Dafür hatte Rubio seinem Gast vorab einen Post auf X entgegen geschleudert, in dem er die Einstufung der AfD als „gesichert rechtsextremistisch“ durch den Verfassungsschutz kritisierte: „Das ist keine Demokratie – das ist verkappte Tyrannei.“ Für den Minister einer Regierung, die kritische Staatsanwälte feuert, das Militär in der Hauptstadt einsetzt und „woke“ Kunst aus den Museen verbannt, war das eine kühne Bemerkung. „Mister Secretary, denken Sie immer noch, dass Deutschland eine Tyrannei ist?“, rief ein Berliner ZDF-Reporter dem Amerikaner beim Fototermin zu. Rubio verzog keine Miene. Wadephul schaute stumm zur Seite. Auch hinter verschlossenen Türen vertrat Rubio loyal die Trump-Linie. „Da gibt es kein Augenzwinkern“, berichtete ein Mitglied der deutschen Delegation. Immerhin gebe es „auch keine Beschimpfungen“.

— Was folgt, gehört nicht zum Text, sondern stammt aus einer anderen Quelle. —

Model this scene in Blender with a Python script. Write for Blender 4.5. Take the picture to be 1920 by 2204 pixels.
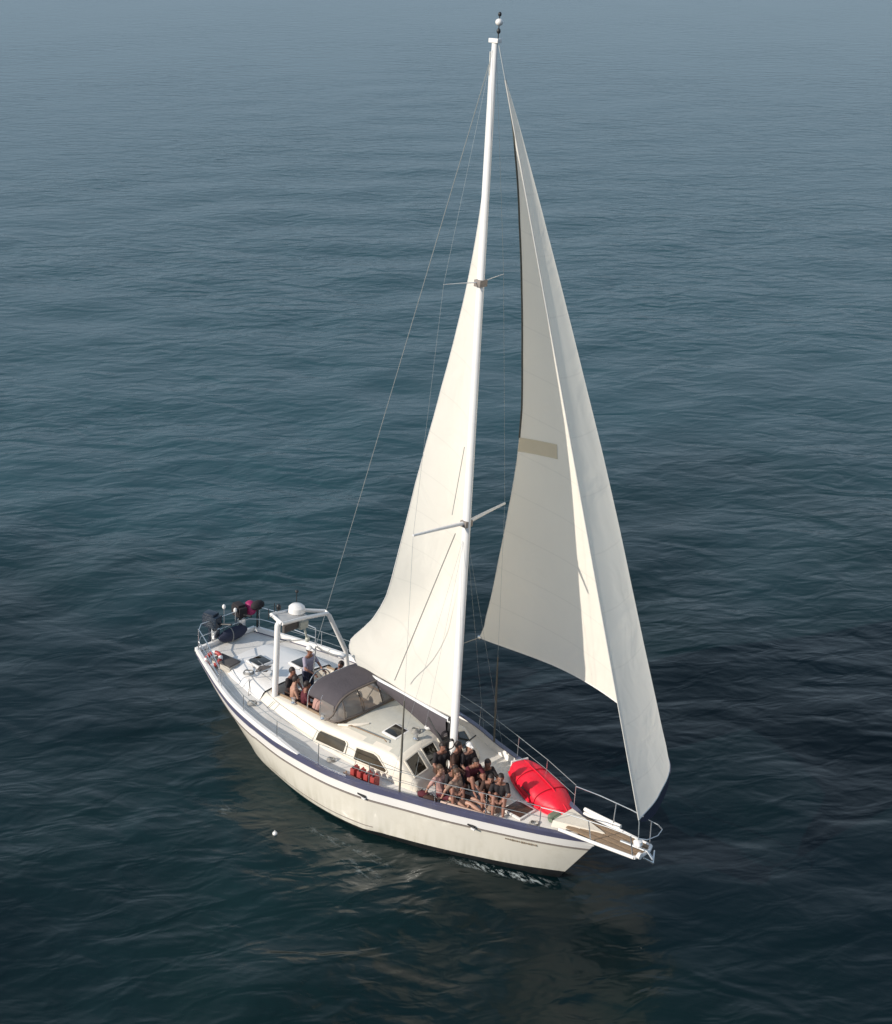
import bpy, bmesh, math, random
import numpy as np
from mathutils import Vector, Matrix

for o in list(bpy.data.objects):
    bpy.data.objects.remove(o)
S = bpy.context.scene
COL = S.collection

# ------------------------------------------------------------------ camera
HEEL = math.radians(5.1)
cam_d = bpy.data.cameras.new('camera')
cam_d.sensor_fit = 'VERTICAL'
cam_d.sensor_height = 24.0
cam_d.lens = 24.0 * 2999.9 / 2204.0
cam_d.clip_start = 0.5
cam_d.clip_end = 9000
cam = bpy.data.objects.new('camera', cam_d)
COL.objects.link(cam)
cam.location = (22.4296, -21.8840, 23.0297)
cam.rotation_euler = (math.radians(90 - 25.458), 0, math.radians(42.992))
S.camera = cam
S.render.resolution_x = 892
S.render.resolution_y = 1024

# ------------------------------------------------------------------ world and sun
SUN = Vector((-0.34, -0.80, 0.47)).normalized()      # direction towards the sun
W = bpy.data.worlds.new('World'); S.world = W; W.use_nodes = True
wn = W.node_tree.nodes; wl = W.node_tree.links; wn.clear()
sky = wn.new('ShaderNodeTexSky'); sky.sky_type = 'NISHITA'; sky.sun_disc = False
sky.sun_elevation = math.asin(SUN.z)
sky.sun_rotation = math.atan2(SUN.x, SUN.y)
sky.air_density = 1.6; sky.dust_density = 1.2; sky.ozone_density = 1.5; sky.altitude = 20
bg = wn.new('ShaderNodeBackground'); bg.inputs['Strength'].default_value = 0.15
out = wn.new('ShaderNodeOutputWorld')
haze_mix = wn.new('ShaderNodeMix'); haze_mix.data_type = 'RGBA'; # thin cloud veils the blue, thickest towards the horizon
geo = wn.new('ShaderNodeTexCoord'); sep = wn.new('ShaderNodeSeparateXYZ'); wl.new(geo.outputs['Generated'], sep.inputs[0])
mrz = wn.new('ShaderNodeMapRange'); mrz.interpolation_type = 'SMOOTHSTEP'; mrz.inputs[1].default_value = 0.36; mrz.inputs[2].default_value = 0.85; mrz.inputs[3].default_value = 0.90; mrz.inputs[4].default_value = 0.10
wl.new(sep.outputs['Z'], mrz.inputs[0]); wl.new(mrz.outputs[0], haze_mix.inputs[0])
haze_mix.inputs[7].default_value = (2.95, 3.85, 4.85, 1)
wl.new(sky.outputs[0], haze_mix.inputs[6]); wl.new(haze_mix.outputs[2], bg.inputs[0]); wl.new(bg.outputs[0], out.inputs[0])
sd = bpy.data.lights.new('sun', 'SUN'); sd.energy = 4.8; sd.angle = math.radians(0.6); sd.color = (1.0, 0.92, 0.81)
sun = bpy.data.objects.new('sun', sd); COL.objects.link(sun)
sun.rotation_euler = SUN.to_track_quat('Z', 'Y').to_euler()
sun.location = (-20, -50, 40)
S.view_settings.view_transform = 'Standard'; S.view_settings.look = 'None'
S.view_settings.exposure = 0.0; S.view_settings.gamma = 1.0; S.view_settings.use_curve_mapping = False

# ------------------------------------------------------------------ materials
def mat(name, col, rough=0.5, metal=0.0, var=0.12, scale=6.0, bump=0.0, bscale=40.0, spec=0.5, dirt=None, dscale=2.0, damt=0.5, coat=0.0):
    m = bpy.data.materials.new(name); m.use_nodes = True
    n = m.node_tree.nodes; l = m.node_tree.links
    p = n['Principled BSDF']
    p.inputs['Roughness'].default_value = rough; p.inputs['Metallic'].default_value = metal
    p.inputs['Specular IOR Level'].default_value = spec
    if coat: p.inputs['Coat Weight'].default_value = coat
    tc = n.new('ShaderNodeTexCoord')
    nz = n.new('ShaderNodeTexNoise'); nz.inputs['Scale'].default_value = scale; nz.inputs['Detail'].default_value = 5
    l.new(tc.outputs['Object'], nz.inputs['Vector'])
    mx = n.new('ShaderNodeMix'); mx.data_type = 'RGBA'
    mx.inputs[6].default_value = (*[c * (1 - var) for c in col], 1)
    mx.inputs[7].default_value = (*[min(1, c * (1 + var)) for c in col], 1)
    l.new(nz.outputs[0], mx.inputs[0]); last = mx.outputs[2]
    if dirt:
        n2 = n.new('ShaderNodeTexNoise'); n2.inputs['Scale'].default_value = dscale; n2.inputs['Detail'].default_value = 8; n2.inputs['Roughness'].default_value = 0.7
        l.new(tc.outputs['Object'], n2.inputs['Vector'])
        r = n.new('ShaderNodeMapRange'); r.inputs[1].default_value = 0.52; r.inputs[2].default_value = 0.75; r.inputs[4].default_value = damt
        l.new(n2.outputs[0], r.inputs[0])
        m2 = n.new('ShaderNodeMix'); m2.data_type = 'RGBA'; m2.inputs[7].default_value = (*dirt, 1)
        l.new(r.outputs[0], m2.inputs[0]); l.new(last, m2.inputs[6]); last = m2.outputs[2]
    l.new(last, p.inputs['Base Color'])
    if bump:
        n3 = n.new('ShaderNodeTexNoise'); n3.inputs['Scale'].default_value = bscale; n3.inputs['Detail'].default_value = 3
        l.new(tc.outputs['Object'], n3.inputs['Vector'])
        b = n.new('ShaderNodeBump'); b.inputs['Strength'].default_value = bump; b.inputs['Distance'].default_value = 0.02
        l.new(n3.outputs[0], b.inputs['Height']); l.new(b.outputs[0], p.inputs['Normal'])
    return m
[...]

„Gehirntransplantation abgeschlossen“
Frühere Kollegen im US-Kongress drücken das unfreundlicher aus. „Rubios MAGA-Gehirntransplantation ist abgeschlossen“, ätzte der demokratische Senator Chris van Hollen in der „Washington Post“. (MAGA steht für den Trump-Slogan „Make America great again“). Jener Marco Rubio, der Demokratie, Menschenrechten und Meinungsfreiheit als Teil der US-Außenpolitik sah, sei verschwunden.
Tatsächlich hat der in Miami geborene Sohn kubanischer Einwanderer in seinem Politikerleben eine erstaunliche Metamorphose durchlaufen. Unterstützt von der Tea-Party war er 2010 im Alter von 39 Jahren in den US-Senat gewählt worden. Der konservative Politiker trat für mehr Haushaltsdisziplin, eine harte Haltung gegenüber China und Russland und strenge Grenzkontrollen ein. Gleichzeitig kämpfte er jedoch dafür, den Millionen bereits in den USA lebenden illegalen Migranten einen Weg zur Staatsbürgerschaft zu eröffnen.
Rubio wird zum Höfling
Das von ihm propagierte Einbürgerungsgesetz scheiterte im Repräsentantenhaus. Doch der ambitionierte Sohn eines Barkeepers und eines Zimmermädchens pokerte höher: Er bewarb sich für die republikanische Kandidatur zur Präsidentschaftswahl 2016. Sein Wahlkampfbuch hieß „Amerikanische Träume“ und handelte von der Wiederherstellung der Aufstiegschancen für alle. Seinen Konkurrenten Donald Trump, der mit düsteren ausländerfeindlichen Parolen auf Stimmenfang ging, nannte Rubio einen „Trickbetrüger“ und prophezeite, Trump werde nichts als Chaos schaffen.
Trump seinerseits verspottete den 1,75 Meter großen Rubio als „Little Marco“. Und der drehte eilig bei. 2023 schrieb er ein neues Buch. Es hieß: „Das Jahrzehnt der Dekadenz. Wie unsere verwöhnten Eliten Amerika ruiniert haben“. Der konservative Weltverbesserer von einst machte sich das rechtspopulistische Narrativ zu eigen. Und wurde zum Höfling seines einstigen Widersachers.